Für
den diesjährigen Caritas-Sonntag am 23. September hatten sich Pfarrer Norbert Christoph
von der Finsterwalder Pfarrgemeinde sowie Beate Leis und Andreas Jahn von der
örtlichen Caritas-Dienststelle auf das Thema „Staatliche Heimerziehung in der
ehemaligen DDR - ein Zeitzeuge berichtet“ verständigt. Ausschlaggebend für die
Wahl des Themas war die verstärkte Inanspruchnahme der Caritas-Beratungsstelle
durch Betroffene.
Begonnen hatte der Caritas-Sonntag mit der Heiligen
Messe in der Pfarrkirche. Pfarrer Christoph nahm in seiner Predigt Bezug auf
die Aussage des Tagesevangeliums: „Und er stellte ein Kind in ihre Mitte, nahm
es in seine Arme und sagte zu ihnen: Wer ein solches Kind um meinetwillen
aufnimmt, der nimmt mich auf; wer aber mich aufnimmt, der nimmt nicht nur mich
auf, sondern den, der mich gesandt hat“. Insoweit ist das Kind ein Symbol für
alle, für die wir als Christen Verantwortung tragen. Dabei geht es nicht nur um
die Dienste der Institution Caritas, sondern auch um die Nächstenliebe, die
jedem aufgetragen ist. Gerade in der sozialistischen Gesellschaft wurde oftmals
diese Würde des Menschen, besonders die vieler unschuldiger Kinder und
Jugendlicher, verletzt.
Mit Ralf Weber, der mehrere Einrichtungen des
DDR-Heimsystems bis hin zum Geschlossenen Jugendwerkhof Torgau erlebt hat, ist
ein authentischer Zeitzeuge für die Veranstaltung gewonnen worden. Von den
Gründen seiner Heimeinweisung, gegen die es in der ehemaligen DDR keinerlei
Rechtsmittel gab, bis hin zur Abfolge der Heime und Sonderheime und am Ende
sogar der Unterbringung im Geschlossenen Jugendwerkhof Torgau gelang es Ralf
Weber, eine klare Beschreibung des staatlichen Erziehungssystems in den
Steigerungsformen von Willensbrechung, Kontrollzwang und Gewalt dem Publikum zu
vermitteln.
Im letzten Teil seines Vortrages ging er auf seine
Beteiligung bei der Aufarbeitung der Geschichte ostdeutscher Heimkinder und der
Initiierung des seit 1. Juli 2012 in Kraft gesetzten Fonds für ehemalige
Heimkinder ein.
Ein
Großteil der Anwesenden reagierte betroffen und schweigend auf die intensiv
vorgetragenen Ausführungen. Das Schweigen wurde erst auf Anfragen und durch
Erzählung von betroffenen Familienangehörigen gebrochen.

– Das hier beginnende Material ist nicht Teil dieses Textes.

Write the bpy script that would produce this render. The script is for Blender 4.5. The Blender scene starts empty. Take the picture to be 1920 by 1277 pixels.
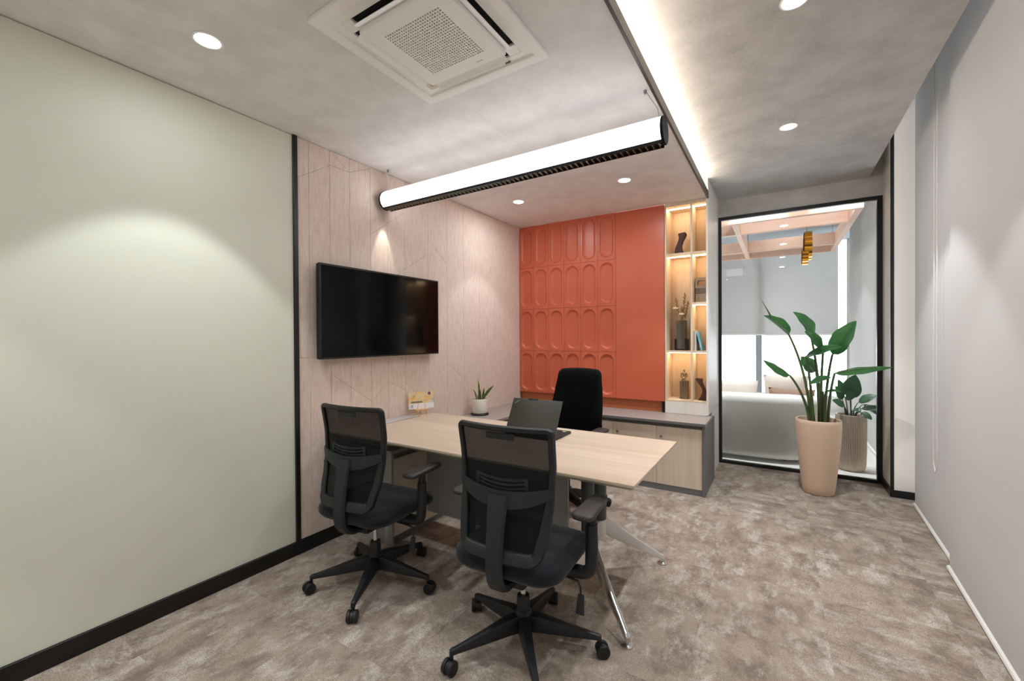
import bpy, bmesh, math, random
from mathutils import Vector, Matrix
random.seed(7)
S = bpy.context.scene
COL = S.collection
PI = math.pi

# ------------------------------------------------------------------ camera
FPX, YAW, PITCH, ROLL = 796.9, -.5604, -.0072, -.0063
CAM = Vector((2.5505, 0, 1.35))
cd = bpy.data.cameras.new('camera'); co = bpy.data.objects.new('camera', cd); COL.objects.link(co)
cd.sensor_fit = 'HORIZONTAL'; cd.sensor_width = 36; cd.lens = FPX * 36 / 1920; cd.clip_start = .01; cd.clip_end = 200
_F = Vector((math.sin(YAW) * math.cos(PITCH), math.cos(YAW) * math.cos(PITCH), math.sin(PITCH)))
_R = Vector((math.cos(YAW), -math.sin(YAW), 0)); _U = _R.cross(_F)
_R2 = _R * math.cos(ROLL) + _U * math.sin(ROLL); _U2 = _U * math.cos(ROLL) - _R * math.sin(ROLL)
co.matrix_world = Matrix((( _R2.x, _U2.x, -_F.x, CAM.x), (_R2.y, _U2.y, -_F.y, CAM.y), (_R2.z, _U2.z, -_F.z, CAM.z), (0, 0, 0, 1)))
S.camera = co

# ------------------------------------------------------------------ world, exposure, light levels
WORLD_STRENGTH = 5.0
TUBE_E = 3.2
SPOT_E = 40.0
WIDE_E = 2.2
COVE_E = 34.0
NICHE_E = 58.0
EXPOSURE = 0.42
w = bpy.data.worlds.new('overcast_sky'); S.world = w; w.use_nodes = True
bg = w.node_tree.nodes['Background']; bg.inputs[0].default_value = (.90, .95, 1.0, 1); bg.inputs[1].default_value = WORLD_STRENGTH
S.view_settings.view_transform = 'Standard'; S.view_settings.look = 'None'; S.view_settings.gamma = 1
S.view_settings.exposure = EXPOSURE; S.view_settings.use_curve_mapping = False
try:
    S.cycles.use_denoising = True; S.cycles.max_bounces = 10; S.cycles.diffuse_bounces = 6
    S.cycles.transparent_max_bounces = 10; S.cycles.use_adaptive_sampling = True; S.cycles.adaptive_threshold = .025; S.cycles.sample_clamp_indirect = 6
    S.cycles.caustics_reflective = False; S.cycles.caustics_refractive = False
except Exception: pass

# ------------------------------------------------------------------ helpers
def L(h):
    r = [int(h[i:i + 2], 16) / 255 for i in (0, 2, 4)]
    return tuple((c / 12.92 if c <= .04045 else ((c + .055) / 1.055) ** 2.4) for c in r) + (1,)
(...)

Am Ende hat die Veranstaltung gezeigt, dass dieses Thema, auch 23 Jahre nach der Wende, immer noch von starken Tabus besetzt ist. Betroffene schweigen oftmals und bekennen sich aus verschiedenen Gründen nur selten als Opfer. Dennoch hat diese Veranstaltung dazu beigetragen, die Existenz einer Opfergruppe in die Öffentlichkeit zu rücken. Insbesondere hat Ralf Weber Betroffenen Mut gemacht, ihre Geschichte nicht im Schweigen untergehen zu lassen.